Élisabeth Borne a tourné en rond dans l’autosatisfaction lors de son interview d’une totale grisaille technocratique. Elle est la figure de proue d’un système à bout de souffle, dangereuse faiblesse au moment où la République est frappée au visage par une faction policière séditieuse. É. Borne pataugeait sur BFM dans le verbiage des mots convenus et de la langue de bois la plus éculée. Incapable d’expliquer la nouvelle composition du gouvernement, incapable d’un mot pour expliquer la capitulation de la France sur la fin des tarifs règlementés de l’électricité, incapable d’un mot pour les victimes des violences policières, incapable de faire preuve d’autorité face à la sédition policière. Pourtant, c’est là la crise la plus grave du moment.
« Le Monde » a publié un dessin où la police torture Marianne, la République, pour lui faire dire ce qu’elle veut. J’ai d’abord commencé par trouver ça excessif et plutôt provocateur, dans un moment où mieux valait ne pas jeter de l’huile sur le feu. Puis, pour en avoir le cœur net, j’ai engagé une tournée téléphonique de gens de tous bords et métiers, mais avisés et expérimentés, dont je connais (des fois de loin) la qualité d’analyse.

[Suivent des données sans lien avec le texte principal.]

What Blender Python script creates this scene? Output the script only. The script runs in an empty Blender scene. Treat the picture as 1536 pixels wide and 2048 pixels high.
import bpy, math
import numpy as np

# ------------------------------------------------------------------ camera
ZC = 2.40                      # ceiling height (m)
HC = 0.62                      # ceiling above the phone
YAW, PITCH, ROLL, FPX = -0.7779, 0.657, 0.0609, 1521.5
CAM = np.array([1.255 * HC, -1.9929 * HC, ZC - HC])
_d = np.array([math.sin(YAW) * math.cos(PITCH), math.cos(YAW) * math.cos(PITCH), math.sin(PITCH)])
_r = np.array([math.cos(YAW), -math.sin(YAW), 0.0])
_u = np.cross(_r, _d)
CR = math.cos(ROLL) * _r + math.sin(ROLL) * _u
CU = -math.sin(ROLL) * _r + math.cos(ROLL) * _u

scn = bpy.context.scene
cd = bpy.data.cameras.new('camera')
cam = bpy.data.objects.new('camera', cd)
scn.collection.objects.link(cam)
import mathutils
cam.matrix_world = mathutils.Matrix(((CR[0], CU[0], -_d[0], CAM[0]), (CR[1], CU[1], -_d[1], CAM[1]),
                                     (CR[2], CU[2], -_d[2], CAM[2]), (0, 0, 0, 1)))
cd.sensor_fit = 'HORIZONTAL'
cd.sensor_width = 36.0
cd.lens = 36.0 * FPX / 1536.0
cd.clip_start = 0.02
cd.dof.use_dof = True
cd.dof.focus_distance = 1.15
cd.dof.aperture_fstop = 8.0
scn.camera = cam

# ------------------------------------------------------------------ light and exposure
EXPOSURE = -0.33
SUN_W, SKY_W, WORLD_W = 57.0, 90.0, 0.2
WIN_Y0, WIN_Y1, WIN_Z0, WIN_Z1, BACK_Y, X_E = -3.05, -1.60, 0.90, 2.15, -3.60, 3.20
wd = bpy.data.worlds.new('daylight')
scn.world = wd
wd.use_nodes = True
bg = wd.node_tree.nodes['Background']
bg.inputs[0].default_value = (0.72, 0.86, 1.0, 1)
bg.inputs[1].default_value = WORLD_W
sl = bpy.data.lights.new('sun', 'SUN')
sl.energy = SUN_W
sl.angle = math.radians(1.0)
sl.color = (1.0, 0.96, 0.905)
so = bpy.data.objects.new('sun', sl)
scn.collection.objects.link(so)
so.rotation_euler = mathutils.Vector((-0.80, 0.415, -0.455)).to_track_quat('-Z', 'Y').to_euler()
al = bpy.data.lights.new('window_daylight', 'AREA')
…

La situation est-elle celle décrite par « Le Monde », c’est-à-dire un quasi-putsch où le pouvoir serait mis sous la lampe par la police ? Après tout, n’ai-je pas dit moi-même dans Médiapart que le pouvoir ne contrôlait plus la police et qu’il en avait peur ? Et si « Le Monde », qui se procure tant d’informations sur les dossiers judiciaires, et jusqu’aux noms et numéro de téléphone des personnes concernées même de très loin, prend le risque de compromettre son commerce, l’alerte est-elle plus sérieuse encore que je ne le crois ? Bref : que se passe-t-il.
Deux extrêmes dans les analyses. À un bout, l’un me dit que tout ceci est un coup monté entre Darmanin et les chefs de la police et leurs subalternes « syndicalistes ». À l’autre bout, la thèse est : plus personne ne contrôle la police. Pas même les pseudo-syndicats. Comme ce fut le cas dans la période « Gilets jaunes », où il y eut même une nuit de manifestation sauvage de policiers sur les Champs-Élysées, qui permirent aux syndicats d’obtenir en une nuit ce qu’ils réclamaient depuis dix ans. Aujourd’hui il en irait de même. Et les chefs de la police servent de fusible en se plaçant aux côtés de la troupe pour la canaliser. Avec l’accord du pouvoir.
On peut penser que la manœuvre va fonctionner. Donc pour cette fois-ci cela n’irait pas plus loin. D’autant que les prises de positions dans l’autorité judiciaire ont montré qu’au moins un corps de l’État réagissait au danger. Les tribunes publiées ont également prouvé l’existence d’une conscience politique maintenue dans les milieux intellectuels. Naturellement, chacun doit espérer et agir pour le retour au calme, qui se confond ici avec le retour à la Justice et ses procédures. Il faut espérer qu’aucune provocation ici ou là, venant de la sphère gouvernementale ou des organisations de police, ne viennent relancer le cycle violences et révoltes.